『論語』は、中国の春秋時代の思想家である孔子とその高弟の言行を、孔子の死後に弟子が記録した書物です。儒教の経典であり、朱子学における「四書」の1つに数えられています(残りは『孟子』、『大学』、『中庸』)。
その内容の簡潔さから儒教入門書として広く普及し、中国の歴史を通じて最もよく読まれた本の1つとなっています。
『論語』は人間社会における「仁」や「徳」の大切さを説いたものですが、僕のInstagramでは、『論語』の中から企業経営に活かすことのできる教えを抽出する、という試みをやってみたいと思います。
日本の資本主義の父と呼ばれる渋沢栄一は、役人の世界から実業界に身を転じる時、「『論語』で事業を経営してみせる」と言ったとされます。実際、渋沢は『論語』から経営のエッセンスを大いに学んでいました。
その一部は、竹内均編(2004)『渋沢栄一「論語の読み方」』(三笠書房)で知ることができます。
とりわけ特徴的なのが、「富」に関する考え方です。ややもすれば、『論語』は富を否定し、清貧に生きることをよしとしていると解釈されることがあります。ところが、渋沢は「孔子は真っ当な方法で稼いだ富のことを肯定していた」と主張します。
「子曰く、富と貴(たっと)きとは、これ人の欲(ほっ)する所なり。その道を以てこれを得ざれば、処(お)らざるなり。貧しきと賤(いや)しきとは、これ人の悪む所なり。その道を以てこれを得ざれば、去らざるなり。〔里仁〕
富と地位とは万人の欲するところである。しかし、これを得るためにはそれ相当の方法がある。つまり学を修め功を立て、身をつつしみ徳をそなえることだ。富貴そのものはもとより悪いものではなく、青年の目的としてよいが、これを獲得する手段方法については、慎重な態度が必要であるというのが、孔子の趣意であろうかと思われる。
ところが従来の学者の説では、往々にして本項の『人』を悪人の意味に解釈して、富と地位は悪人の要求するものであって、これを獲得するには不正な方法をもってする必要があるから、君子はこれに近づいてはいけない。富と地位とが外より舞い込んできても、これを避けるべきであるかのように説いたりする。

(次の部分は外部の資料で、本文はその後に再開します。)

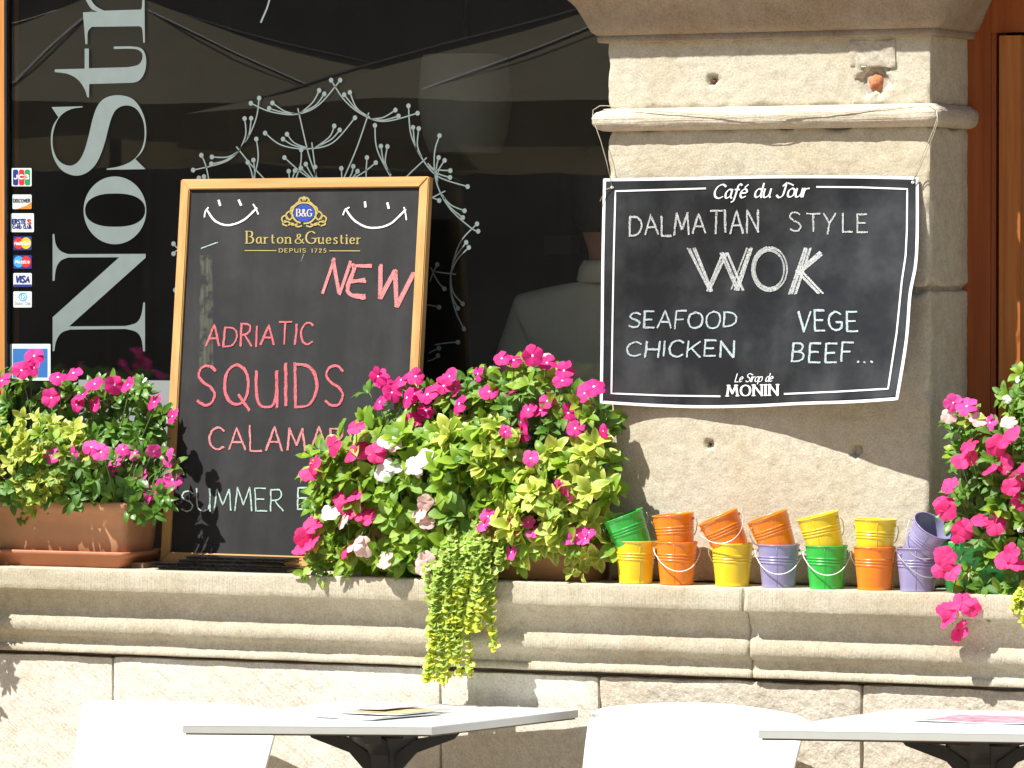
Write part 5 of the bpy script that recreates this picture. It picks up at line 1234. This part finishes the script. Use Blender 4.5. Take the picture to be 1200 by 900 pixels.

これはまったくいわれなき偏見である。孔子の趣意は正道でなく、無法をあえてして獲得した富貴が悪いというだけのことである」(p89-90)
向こう1年ぐらいかけて、『論語』の中かから僕のお気に入りの文章を紹介し、それを企業経営にどう活かすことができるのかを解説していきます。
なお、僕は以前から、経営には「伝統的経営」、「アメリカ型イノベーション」、「新しい日本的経営」という3つのタイプがあると考えています。
◆伝統的経営◆
創業者や経営者の原体験に基づく経営理念の実現に向けて、顕在化している、あるいは顕在化しつつある顧客ニーズを充足するための戦略を論理的に構想し、実行する経営。
◆アメリカ型イノベーション◆
従来の顧客の消費行動や業界の慣習を否定し、イノベーターの強みを活かして、グローバル規模で新しい標準・規範・ルールを打ち立てることを通じ、これまでにない市場や産業を創造する経営。
◆新しい日本的経営◆
明確な経営理念や強みがない場合に、限られた資源、とりわけ人とのつながりに着目し、相互理解を積み重ねながら、偶発的な出来事を直観的に活用して、予想外の展開を楽しむ経営。
端的に言えば、「伝統的経営」とは、既知のニーズを充足するマーケティング、「アメリカ型イノベーション」とは、未知のニーズを創造するイノベーションのことです。どちらもまずははっきりとした事業の目的を設定し、それを実現する手段を論理的に導き出すことを特徴としており、偉大な企業になるには避けて通れない道となっています。
しかし、世の中の全ての企業が偉大な企業になれるわけではなく、また偉大な企業を目指しているわけでもありません。
はっきりとした事業の目的はなくとも、手持ちの手段をよい意味で場当たり的に活用しながら、それなりの成果を上げている企業もたくさんあります。僕は、経営の第三の道として、「新しい日本的経営」というものを用意しようと目論んでいます。
3つの経営タイプは、どれがよい、どれが悪いというものではありません。3つは相補関係にあり、豊かな産業社会を形作るにはいずれも重要なピースです。
とはいえ、今回『論語』を通じて僕が語りたいのは、主に「伝統的経営」の話です。というのも、「伝統的経営」が3タイプの中で最もベーシックなものだからです。
以上を踏まえた上で、『論語』の解説記事をお楽しみください。なお、各投稿で紹介する書き下し文や現代語訳は、金谷治訳注(1999)『論語』(岩波書店)からの引用です。